June 15th – The Day’s Most Fascinating News

Seal Team 0101010

Some of the smartest people in tech are choosing to work for an unlikely startup. First, the organization has a lot of legacy baggage. Second, the pay is bad and there’s no equity. And third, while it’s still a relatively new player in its marketplace, its IPO took place about 240 years ago. One by one, some of tech’s most talented are packing up their laptops and heading to Washington, DC to remake government. Their experiences will probably be a lot like being invited to your grandparents’ house for tech support: It’s a just cause, but it might not end well. FastCompany’s Jon Gertner takes you inside Obama’s stealth startup. “He doesn’t care what it takes — he will personally call their bosses, their spouses, their kids to convince them. The crowd laughs. But he gravely responds: I am completely serious.”

+ According to The Atlantic, China’s hacking of federal data is much worse than it first seemed. I’ve said it once, I’ll say it again. If America ever reinstates the draft, it will be for coders.



According to the CDC, the average American woman weighs 166 pounds. Or exactly what the average American man weighed in the 1960s.

+ Upshot on the studies that show diet is more critical than exercise if we hope to reverse current trends.

+ Your new, healthier lifestyle has resulted in one interesting metric: Donut sales, up. And finally, a reason why Pop-tarts without frosting have more calories than those with frosting.


The Mickey Mouse Snub

“When Walt Disney World opened in an Orlando swamp in 1971, with its penny arcade and marching-band parade down Main Street U.S.A., admission for an adult cost $3.50, about as much then as three gallons of milk.” That was 41 admission price hikes ago. From WaPo: How theme parks like Disney World left the middle class behind. (Professional sports have been on a similar trajectory.)



Some wealthy Californians (who apparently made their money without a single course in media training) are arguing that we’re not equal when it comes to water, and that the penalties they’re facing for overuse run too deep. According to one Rancho Santa Fe resident: “I think we’re being overly penalized, and we’re certainly being overly scrutinized by the world.” (Then by all means, talk to a few reporters…)

+ Nautilus: Humanity’s most problematic attempts to get all the water.

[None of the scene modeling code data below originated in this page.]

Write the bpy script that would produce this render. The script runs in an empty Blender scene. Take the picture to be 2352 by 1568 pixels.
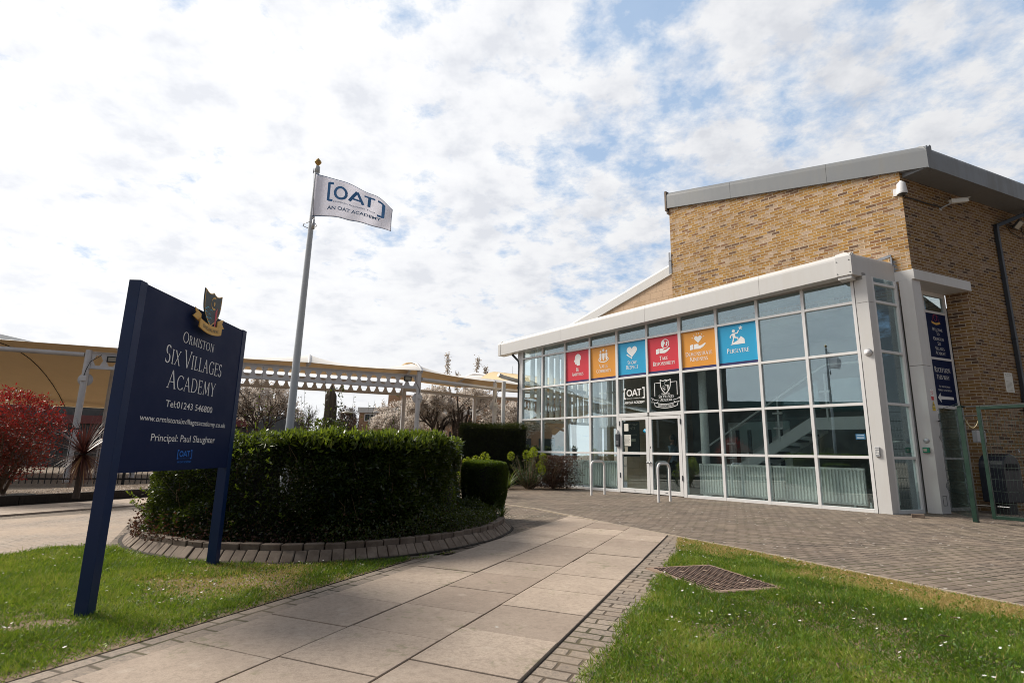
import bpy, math, random, bmesh
import numpy as np
from mathutils import Matrix, Vector
random.seed(7); rng = np.random.default_rng(11)
scn = bpy.context.scene
C = scn.collection
PI = math.pi
rad = math.radians

# ------------------------------------------------------------------ camera
cam_d = bpy.data.cameras.new('camera'); cam = bpy.data.objects.new('camera', cam_d); C.objects.link(cam)
cam_d.sensor_width = 36; cam_d.lens = 1253.0/2352*36; cam_d.clip_start = .05; cam_d.clip_end = 3000
p, r = .201965, .020306
f_ = Vector((0, math.cos(p), math.sin(p))); u_ = Vector((0, -math.sin(p), math.cos(p))); x_ = Vector((1, 0, 0))
x2 = x_*math.cos(r)+u_*math.sin(r); u2 = -x_*math.sin(r)+u_*math.cos(r)
M = Matrix((x2, u2, -f_)).transposed().to_4x4(); M.translation = (0, 0, 1.05)
cam.matrix_world = M
scn.camera = cam

# ------------------------------------------------------------------ light
SUN_DIR = Vector((-.92, .39, 0)).normalized(); SUN_EL = rad(41)
SD = Vector((SUN_DIR.x*math.cos(SUN_EL), SUN_DIR.y*math.cos(SUN_EL), math.sin(SUN_EL)))
sd = bpy.data.lights.new('sun', 'SUN'); sd.energy = 5.0; sd.angle = rad(22); sd.color = (1, .92, .80)
so = bpy.data.objects.new('sun', sd); C.objects.link(so)
so.rotation_euler = SD.to_track_quat('Z', 'Y').to_euler(); so.location = (-20, 14, 25)
scn.view_settings.view_transform = 'Standard'; scn.view_settings.look = 'None'
scn.view_settings.exposure = 0.10; scn.view_settings.gamma = 1
scn.cycles.filter_width = .95; scn.cycles.max_bounces = 8; scn.cycles.transparent_max_bounces = 24

# node helper -------------------------------------------------------
class NT:
    def __init__(s, tree): s.t = tree; s.L = tree.links
    def n(s, typ, **kw):
        o = s.t.nodes.new(typ)
        for k, v in kw.items(): setattr(o, k, v)
        return o
    def set(s, sock, v):
        if isinstance(v, bpy.types.NodeSocket): s.L.new(v, sock)
        elif v is not None: sock.default_value = v
    def math(s, op, a, b=None, c=None, clamp=False):
        o = s.n('ShaderNodeMath', operation=op, use_clamp=clamp)
        s.set(o.inputs[0], a); s.set(o.inputs[1], b)
        if c is not None: s.set(o.inputs[2], c)
        return o.outputs[0]
    def mix(s, fac, a, b, blend='MIX'):
        o = s.n('ShaderNodeMix', data_type='RGBA', blend_type=blend)
        s.set(o.inputs[0], fac); s.set(o.inputs[6], a); s.set(o.inputs[7], b)
        return o.outputs[2]
    def noise(s, vec, scale, detail=4, rough=.55, dist=0, dims='3D', w=None):
        o = s.n('ShaderNodeTexNoise', noise_dimensions=dims)
        if vec is not None: s.L.new(vec, o.inputs['Vector'])
        o.inputs['Scale'].default_value = scale; o.inputs['Detail'].default_value = detail
        o.inputs['Roughness'].default_value = rough; o.inputs['Distortion'].default_value = dist
        return o.outputs['Fac']
    def ramp(s, fac, stops, interp='LINEAR'):
        o = s.n('ShaderNodeValToRGB'); s.set(o.inputs[0], fac); cr = o.color_ramp; cr.interpolation = interp
        while len(cr.elements) < len(stops): cr.elements.new(.5)
        for e, (q, c) in zip(cr.elements, stops):
            e.position = q; e.color = c if len(c) == 4 else (*c, 1)
        return o.outputs[0]
    def maprange(s, v, a, b, c=0, d=1, clamp=True):
        o = s.n('ShaderNodeMapRange', clamp=clamp)
        s.set(o.inputs[0], v); s.set(o.inputs[1], a); s.set(o.inputs[2], b); s.set(o.inputs[3], c); s.set(o.inputs[4], d)
        return o.outputs[0]
    def sep(s, v):
        o = s.n('ShaderNodeSeparateXYZ'); s.L.new(v, o.inputs[0]); return o.outputs
    def comb(s, x, y, z=0.0):
        o = s.n('ShaderNodeCombineXYZ'); s.set(o.inputs[0], x); s.set(o.inputs[1], y); s.set(o.inputs[2], z); return o.outputs[0]
    def scale(s, v, sc):
        o = s.n('ShaderNodeVectorMath', operation='MULTIPLY'); s.L.new(v, o.inputs[0]); o.inputs[1].default_value = sc; return o.outputs[0]

def g3(v): return (v, v, v, 1)

# ------------------------------------------------------------------ world: Nishita sky behind broken altocumulus
w = bpy.data.worlds.new('World'); scn.world = w; w.use_nodes = True
t = NT(w.node_tree); w.node_tree.nodes.clear()
out = t.n('ShaderNodeOutputWorld')
sky = t.n('ShaderNodeTexSky', sky_type='NISHITA'); sky.sun_disc = False
sky.sun_elevation = SUN_EL; sky.sun_rotation = math.atan2(SUN_DIR.x, SUN_DIR.y)
sky.air_density = 1.0; sky.dust_density = .6; sky.ozone_density = 1.2
bg1 = t.n('ShaderNodeBackground'); t.L.new(sky.outputs[0], bg1.inputs[0]); bg1.inputs[1].default_value = .15
bg0 = t.n('ShaderNodeBackground'); bg0.inputs[0].default_value = (.32, .55, .88, 1); bg0.inputs[1].default_value = .82   # pale high haze behind the clouds
ms0 = t.n('ShaderNodeMixShader'); t.L.new(bg1.outputs[0], ms0.inputs[1]); t.L.new(bg0.outputs[0], ms0.inputs[2])
tc = t.n('ShaderNodeTexCoord'); gen = tc.outputs['Generated']
X, Y, Z = t.sep(gen)
zz = t.math('ADD', t.math('MAXIMUM', Z, 0.0), .24)
pv = t.comb(t.math('DIVIDE', X, zz), t.math('DIVIDE', Y, zz), 3.1)
big = t.noise(pv, .8, 2, .5)
puf = t.noise(pv, 5.6, 8, .56, .08)
fin = t.noise(pv, 17, 6, .66, .15)
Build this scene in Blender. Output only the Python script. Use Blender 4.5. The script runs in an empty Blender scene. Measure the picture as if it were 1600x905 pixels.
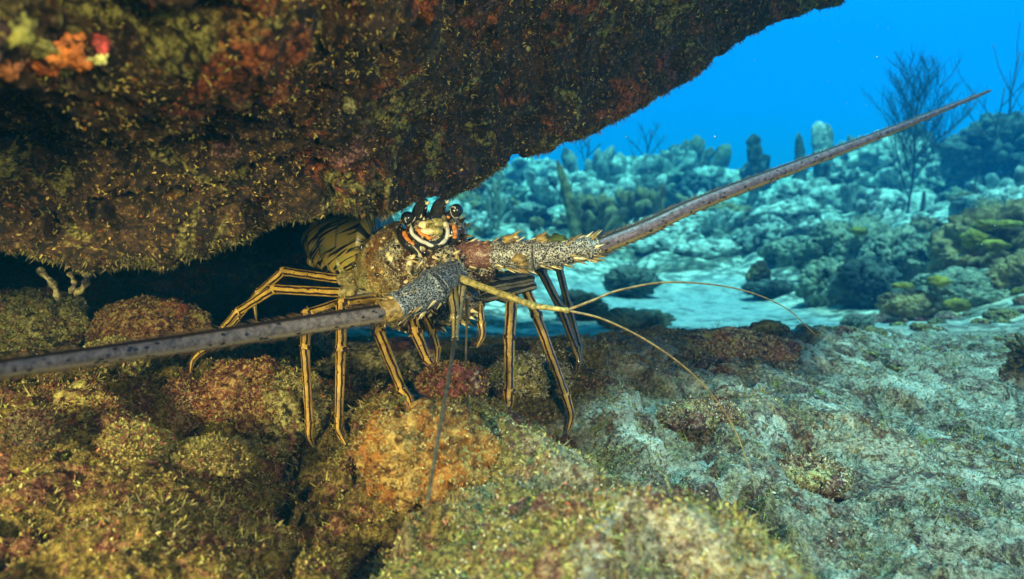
import bpy, math, random
import numpy as np
from mathutils import Vector, Matrix
from mathutils.bvhtree import BVHTree

# ------------------------------------------------------------------ camera, water light, sun, strobes, exposure
scn = bpy.context.scene
COL = scn.collection
F = 1042.0                      # focal length in pixels of a 1600 px wide frame
PITCH = math.radians(8.0)
CAM = np.array([0.0, 0.0, 0.5])
FW = np.array([0.0, math.cos(PITCH), -math.sin(PITCH)])
UP = np.array([0.0, math.sin(PITCH), math.cos(PITCH)])
RT = np.array([1.0, 0.0, 0.0])

cam_d = bpy.data.cameras.new('camera'); cam = bpy.data.objects.new('camera', cam_d); COL.objects.link(cam)
cam.location = CAM.tolist(); cam.rotation_euler = (math.pi / 2 - PITCH, 0, 0)
cam_d.sensor_width = 36; cam_d.lens = 36 * F / 1600
cam_d.clip_start = 0.01; cam_d.clip_end = 300
cam_d.dof.use_dof = True; cam_d.dof.focus_distance = 0.50; cam_d.dof.aperture_fstop = 9.5
scn.camera = cam

world = bpy.data.worlds.new('World'); scn.world = world; world.use_nodes = True
wn = world.node_tree; wn.nodes.clear()
wo = wn.nodes.new('ShaderNodeOutputWorld'); bg = wn.nodes.new('ShaderNodeBackground')
tc = wn.nodes.new('ShaderNodeTexCoord'); sx = wn.nodes.new('ShaderNodeSeparateXYZ'); cr = wn.nodes.new('ShaderNodeValToRGB')
mr = wn.nodes.new('ShaderNodeMapRange'); mr.inputs[1].default_value = -1; mr.inputs[2].default_value = 1
wn.links.new(tc.outputs['Generated'], sx.inputs[0]); wn.links.new(sx.outputs['Z'], mr.inputs[0]); wn.links.new(mr.outputs[0], cr.inputs[0])
wn.links.new(cr.outputs[0], bg.inputs[0]); wn.links.new(bg.outputs[0], wo.inputs[0])
el = cr.color_ramp.elements
el[0].position = 0.0; el[0].color = (0.0, 0.03, 0.06, 1)
el[1].position = 1.0; el[1].color = (0.04, 0.62, 0.80, 1)
for pos, c in ((0.42, (0.0, 0.12, 0.30)), (0.5, (0.0, 0.26, 0.90)), (0.60, (0.0, 0.27, 0.95)), (0.78, (0.01, 0.42, 0.92))):
    e = el.new(pos); e.color = (*c, 1)
my = wn.nodes.new('ShaderNodeMapRange'); my.inputs[1].default_value = -0.6; my.inputs[2].default_value = 0.7; my.inputs[3].default_value = .08; my.inputs[4].default_value = 1.06
wn.links.new(sx.outputs['Y'], my.inputs[0]); wn.links.new(my.outputs[0], bg.inputs[1])

def lamp(kind, name, loc, color, energy, **kw):
    l = bpy.data.lights.new(name, kind); o = bpy.data.objects.new(name, l); COL.objects.link(o)
    o.location = loc; l.color = color; l.energy = energy
    for k, v in kw.items(): setattr(l, k, v)
    return o
sun = lamp('SUN', 'sun', (0, 0, 5), (0.60, 0.97, 1.0), 5.0, angle=math.radians(8))
sun.rotation_euler = Vector((-0.04, 0.16, -1.0)).to_track_quat('-Z', 'Y').to_euler()
# the two strobes on the photographer's arms, beside the camera
def strobe(name, loc, aim, color, energy, size=0.05):
    o = lamp('SPOT', name, loc, color, energy, shadow_soft_size=size, spot_size=math.radians(125), spot_blend=0.9)
    o.rotation_euler = (Vector(aim) - Vector(loc)).to_track_quat('-Z', 'Y').to_euler()
    return o
strobe('strobe_lamp', (-0.36, -0.05, 0.50), (-0.06, 0.50, 0.50), (1.0, 0.78, 0.38), 19.0, size=.03)
strobe('strobe_lamp', (0.18, -0.10, 0.56), (0.0, 0.50, 0.62), (1.0, 0.80, 0.42), 9.5)

scn.view_settings.view_transform = 'Standard'; scn.view_settings.look = 'None'
scn.view_settings.gamma = 1; scn.view_settings.exposure = 0.45
scn.cycles.use_denoising = True
scn.cycles.max_bounces = 4; scn.cycles.diffuse_bounces = 2; scn.cycles.glossy_bounces = 2
scn.cycles.volume_bounces = 0; scn.cycles.transmission_bounces = 2
scn.cycles.use_adaptive_sampling = True; scn.cycles.adaptive_threshold = 0.02
scn.cycles.sample_clamp_indirect = 4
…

+ Think the climate is affecting our behavior? Polar bears are now eating dolphins.


What Gives?

“Perhaps the most piercing lesson from effective altruism is that one can make an astonishing difference in the world with a pinch of logic and dash of math.” The Atlantic’s Derek Thompson examines the act of giving and goes in search of the best charitable cause in the world.

+ D.A. Wallach on compassionate capitalism: When Mother Teresa drives a Ferrari.


Citizen Spokane

A few days after her parents told the media she was white, Rachel Dolezal stepped down as Spokane NAACP President. Coincidentally, my parents recently told media outlets I wasn’t really Jewish. (I was just trying to be more funny.)


Ma and Order

In a story that serves as a sad metaphor for much of the violence that plagues kids in urban America, Boston police easily identified the two teen killers of a teen victim. “The challenge was how to safely bring in the very young suspects — one of them just 14 — and to arrest them without risking harm to the boys or to officers or triggering further violence in an already fraught neighborhood. So police turned to the boys’ mothers, and their mothers turned them in.”


Twist and Shout

As NY Mag’s Dan P. Lee explains, “Never before has mankind’s obsession with the smile been so easily actionable.” And we’re taking action in a big way. Consider this stat: “The number of North American teenagers in orthodontic treatment has nearly doubled, so that 80 percent are currently in an orthodontist’s care.” Why is America obsessed with perfecting its teeth?


You’ve Got LeBron

“It’s unfathomable to go across the country from Cleveland to San Francisco — at the very least a five-hour flight — and then play 50 minutes in a game the next day. You don’t see that in any other sport. The travel stress alone can be debilitating … And then you add to the fact that basically it’s a one-man team at this point, and the mental and physical burden — it’s just overwhelming.” A group of leading sports scientists got together to discuss a variety of issues. But what they ended up talking about was LeBron James’ unfathomable workload. (Even if the Warriors win the NBA finals — and I sincerely hope they do — James should be named the series MVP.)


Bottom of the News

“I beelined down there. He was surrounded by bodyguards. I started walking toward him. All the bodyguards pushed me off. I just want to say hi to Marty. I think my initial reaction was, ‘Get your hands off me,’ acting like a tough guy, which I’m not. He said that’s when he knew.” 25 years later, Goodfellas cast members reminisce. (Nobody in the history of movies has made a beeline like Ray Liotta.)

+ Syndicated from Kottke: Chris Ware’s cover for this week’s issue of the New Yorker featuring a Minecraft playdate is spot on.

+ We finally have a visual for what human self-actualization looks like as a crowdsurfing lead singer catches and drinks a beer thrown from a fan. And as a bonus, we also have a pretty good idea of what raccoon self-actualization looks like.